We currently do not criminalise FM but the Forced Marriage (Civil Protection) Act 2007, effective from November 2008, provides victims with a remedy whereby they can apply for a Forced Marriage Protection Order (FMPO). The local authority and others can also apply.

Typically an FMPO will cover such matters as handing over the victim's passport to the Court, preventing someone being taken out of the country and prohibiting a marriage ceremony from taking place. 339 FMPOs were granted between November 2008 and June 2011. There is also the Forced Marriage Unit (FMU), set up in 2005, which seeks to assist victims both nationally and internationally. In 2010 the FMU gave advice and support in 1,735 cases, 86% of those relating to women.

The Government's Home Affairs Select Committee produced a report on 17 May 2011 that recommended making FM a criminal offence. In October 2011 David Cameron announced that the Government would consult again and on 8 June 2012 it announced that FM be criminalised. However, practitioners in this area are divided as to whether this good news or not. This article sets out the main arguments.

Arguments in favour

The Government believes that an FM is such an awful infringement of a person's human rights that the State has to intervene and protect victims and punish offenders. 54% of responses out of the 297 they received during the consultation were in favour of creating a new offence. 37% were against and 9% were undecided. 80% of the responses felt that the current civil remedies and criminal sanctions were not being used effectively. There is an important symbolic value in making FM a criminal offence, which will challenge community understandings and beliefs of those who think that coercion is acceptable.

The Government has quoted statistics from the CPS suggesting that the number of prosecutions for FM in the first year would be 20. However, opponents point out that although prosecutions may increase, there is no mention so far as to how victims would be supported, for example with accommodation. Nevertheless, supporters say that it would be easier for victims to take action and the steps to be taken would be clarified. The Law Society also supports this position, agreeing that it would be better for victims to put the onus on the police and the CPS as otherwise it requires an enormous amount of courage for them to take action.

The Iranian and Kurdish Women's Rights Organisation also supports criminalisation. They deal with more than 100 cases of FM a year. They believe it will empower victims to stand up to their parents and for their own rights.

Arguments against

Victims will have to give evidence in public, which may be too much of an ordeal for them and may put them off. Currently, unless the Court allows otherwise the proceedings are in private. A power of arrest can be attached, which means that the perpetrator can later be arrested and brought back before the Court. Many victims are worried about getting their families into trouble and stigmatising them. Victims may also feel let down if there is no conviction because of the higher criminal standard of proof. Although there have only been five reported breaches of FMPO, this may in fact demonstrate compliance.

Perpetrators do not always realise they are doing anything wrong. There was a recent article in The Times by Mandy Sanghara reporting on parents arranging marriages for their children with learning disabilities to give them a carer. The parents believe they are acting kindly and the individuals with learning disabilities were reluctant and unable to report their relatives.
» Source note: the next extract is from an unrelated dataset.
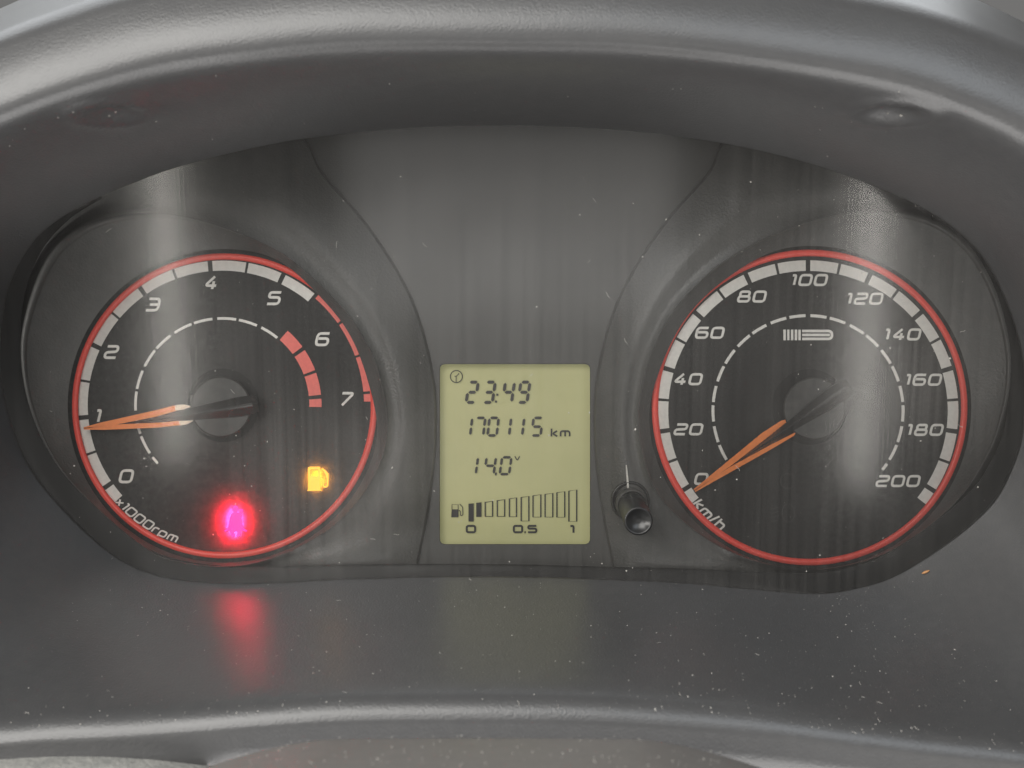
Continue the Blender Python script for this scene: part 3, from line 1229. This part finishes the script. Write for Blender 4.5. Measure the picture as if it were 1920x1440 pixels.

The Southall Black Sisters Group worry that criminalisation could result in victims being taken abroad for marriage at a much earlier age. Reconciliation between victims and families later may be less likely too. In addition, the difficulty in proving FM could result in complex and long proceedings.

Opponents also point out that the Government ignored the study carried out by Roehampton University between 11 February and 4 June 2011. This provided a source of detailed information about the views of NGOs and community groups and it was generally agreed that legislation alone would have a limited impact. A more holistic approach was needed, looking at putting in place support mechanisms and a training programme aimed at relevant professions raising awareness.

Conclusion

Consequently, the jury is out on this issue but the Government is going ahead anyway. Interestingly, Scotland has decided not to criminalise FM after researching such countries where criminalisation has taken place as Denmark and Austria. Scotland's new Act only invokes the criminal sanctions in the event that the victim chooses to involve the police if an FMPO is breached. The victim can choose whether or not to prosecute. Perhaps this would have been a sensible compromise.